On this front the text seems to me slightly ambivalent – marked by a degree of vacillation, even – and it is difficult to ascertain to what extent the ambivalence originates with Ayesha Dawood rather than Zubeida Jaffer. On the whole the narration, as focalised through Ayesha, propagates acceptance and dutiful behaviour, a curtailment of independence in the name of community, but at times it seems to do so without conviction. The text tries to remain non-judgemental, but one senses a kind of frustration, both with the ubiquity of patriarchy and with gender roles as defined within Islam. This is a difficult call to make, but one almost has the sense that Jaffer – the author – feels constrained by the fable-like register she has chosen for her narrative, which doesn’t readily grant her the space to openly register doubts regarding Ayesha’s counter-instinctive submission to cultural imperatives.

Doubt is established, in the epigraph by Shabir Banoobhai (“doubt/ burns up/ the oxygen of love”), as the very antithesis of love, but in the course of the narrative it hardly emerges as a serious challenge. In retrospect the epigraph serves less as a thematic marker than as a proscription: there can be no place for doubt in this book about love. Instead, what benignly thrives on the oxygen of love is patience. And patience is finally rewarded: Mandela is released after twenty-three years in prison, and Ayesha gets to return to South Africa and to finally meet him in 1997. Their patience and commitment recall that of Yusuf, in his pursuit of Ayesha, and it is worth noting that the first child born of their union is called “Shabiera, meaning patience” (123).

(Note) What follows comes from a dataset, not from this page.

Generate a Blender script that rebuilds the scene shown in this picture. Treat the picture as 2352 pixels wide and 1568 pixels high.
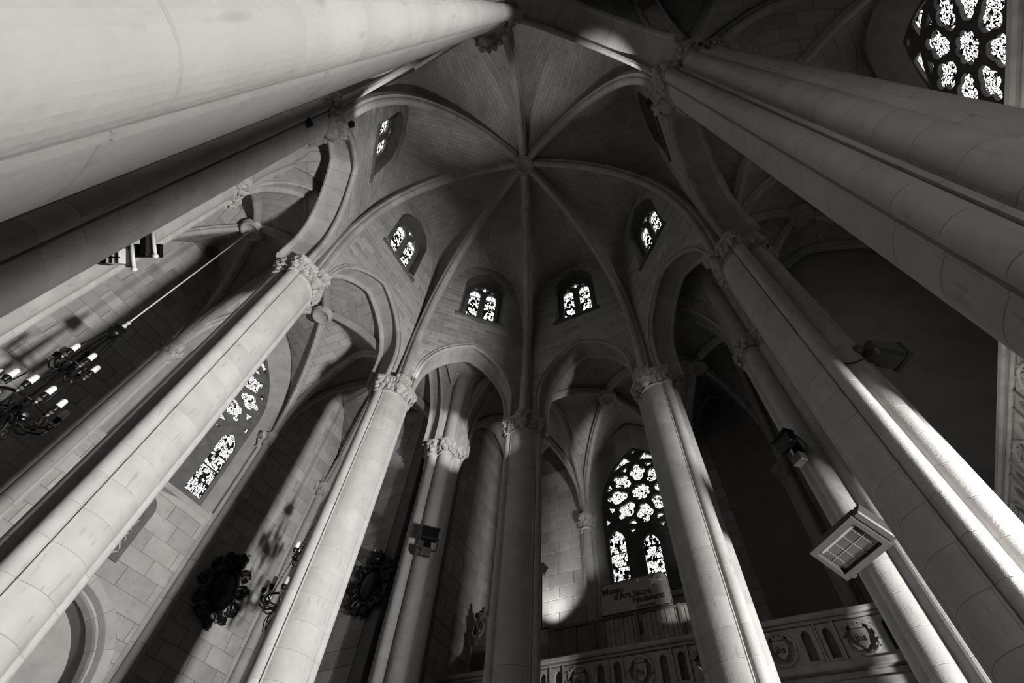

Jaffer clearly cares about her subject, and has performed a labour of love in capturing this “minor” – and yet exemplary – strand in the history of the struggle. Love in the Time of Treason also registers the historical persistence of ties between South Africa and India (a link which here results in the surprising, if minor, phenomenon of a few Afrikaans expressions finding their way into the speech of the inhabitants of Sarwa), and touches upon the impact of modernity, globalisation and transcultural exchange. But the primary interest of the book lies in its satisfying integration of two parallel tales of love, a story which reminds us that life is neither simply public nor simply private, but somewhere in between.